There is not a great deal that can be done in this case except to find an Insurer who can insure this Risk. The point is that if an insurer cannot get reinsurance (as distinct from does not buy reinsurance) there may be a business decision to be made in selecting your insurer.


  1. Do any of the Exclusions remove cover for activities necessary for you to conduct your core business? If so then the Policy needs to be renegotiated as it does not provide the cover that you require to protect your business
  2. Do any of the Exclusions remove cover for any activities necessary for you to conduct your non- core business? If so then the Policy needs to be renegotiated if possible or you may need to consider if this is an area of business in which you can continue to operate
  3. Are any of the Exclusions phrased in a way that could be ambiguous, unclear and therefore be interpreted to exclude activities that would be ordinarily be regarded as Authorised Insurance Intermediary business? For example, an exclusion that excludes activities “in any way connected to or involving……” could result in a dispute, particularly if the broker may arrange insurance for a client involved in the excluded activity. 
  4. Do any of the Definitions in the policy change the meaning of words in the Exclusions? If so ensure that these changes are taken into account and seek clarification of their intention and potential impact. 
  5. Does the wording of any Exclusion transfer the Burden of Proof to you? For Example “The Insured shall prove to Insurers’ satisfaction that …”

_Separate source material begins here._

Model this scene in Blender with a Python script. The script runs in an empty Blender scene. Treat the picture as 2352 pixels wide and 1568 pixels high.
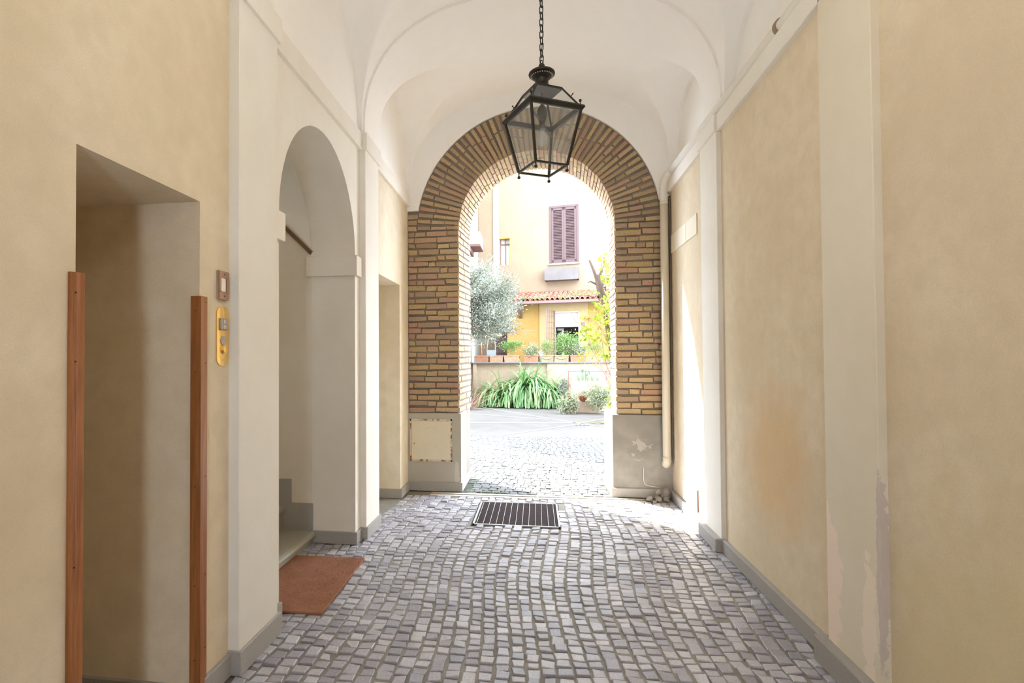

You should ask for clarification of any expressions, words or phrases that are unusual or unclear, or both. Do not ASSUME you understand them. The specialist PI Broker will usually bring to your attention any unusual or unusually onerous terms exclusions or conditions and is further reinforcement of the value in using an Accredited Broker.

“Top Tip”

It is difficult to judge whether the exclusions in a policy of insurance are fair and reasonable unless there is a point of reference by which to make that judgement. The best point of reference is not to the policy wording itself but to a careful analysis of what the business is doing and what risks ought or need to be covered.

This is of course the principle behind a Demands and Needs statement that brokers are required to take into consideration when advising their clients. Curiously when buying their own PI insurance this is often left out.

At a time when insurance brokers are expanding into wide ranges of services it is very important to look carefully at how they may be described or defined in relation to te description of the business in your policy.

Exclusion clauses have evolved over the last 25 years to exclude those activities that underwriters would prefer not to insure. Very often these include:-

  • matters of financial advice and services,
  • trading risks,
  • underwriting and agency authority.

By drawing a visual diagram of the activities ordinarily undertaken by the business which should be contributed to by the people in the business that are doing it every day, it is possible to create a benchmark by which one can judge the appropriateness or otherwise of the exclusions in the policy.